In 1974 long-time radio producer Himan Brown convinced CBS to green-light a new anthology of radio dramas, CBS Radio Mystery Theater (CBSRMT). Radio drama had been declared "dead" 12 years before (the last broadcasts of Yours Truly, Johnny Dollar, and Suspense were in Sept. 1962). 

Radio drama after the Golden Age did not really die; it is better to think of it as having been left behind like a child's toy when a shiny new one comes along. Video games haven't killed Tinkertoys, but there is no doubt which is more popular. 

With TV being the shiny cash-cow that it was, it is surprising the producer Himan Brown was able to convince CBS executives to dedicate resources and an hour of air time to a radio project in 1974. The show was pitched as appealing to an audience that had grown up during the Golden Age of Radio Drama, and it was hoped that it would attract younger listeners as well.
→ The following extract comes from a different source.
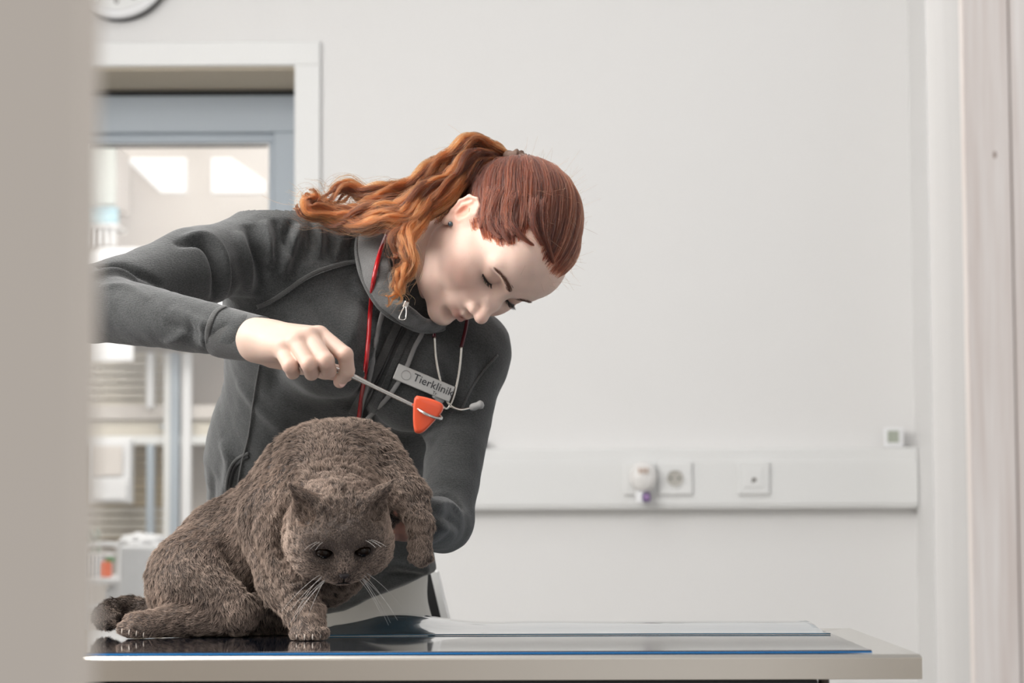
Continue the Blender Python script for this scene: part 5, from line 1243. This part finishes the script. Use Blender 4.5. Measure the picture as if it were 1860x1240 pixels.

It is very likely that the green light was given to Radio Mystery Theater in response to the Mutual Network's 1973 Zero Hour featuring Rod Serling. 

Zero Hour had been the lead of a mini-resurgence of radio drama during the '70s, but it probably was as much a part of the nostalgia craze triggered by the George Lucas film American Graffiti. That CBSRMT was able to last for eight years (a more than respectable run by television standards) is as testimony to Himan Brown's production genius, especially in the face of the minimal support that the project received from CBS. 

In comparison with his television brethren, Brown created much more with a fraction of the resources. It can be conjectured that CBSRMT was a side-line for almost everyone involved. Writers were able to command high fees for television work, while a script for CBSRMT went for a flat $350 fee. 

Actors were paid union scale, around $73.92 per show. On production day there would be an initial read-through around 9 a.m. and taping would begin after roles were assigned. The actors were generally done by noon and would have handed their checks, while the afternoon was dedicated to post-production.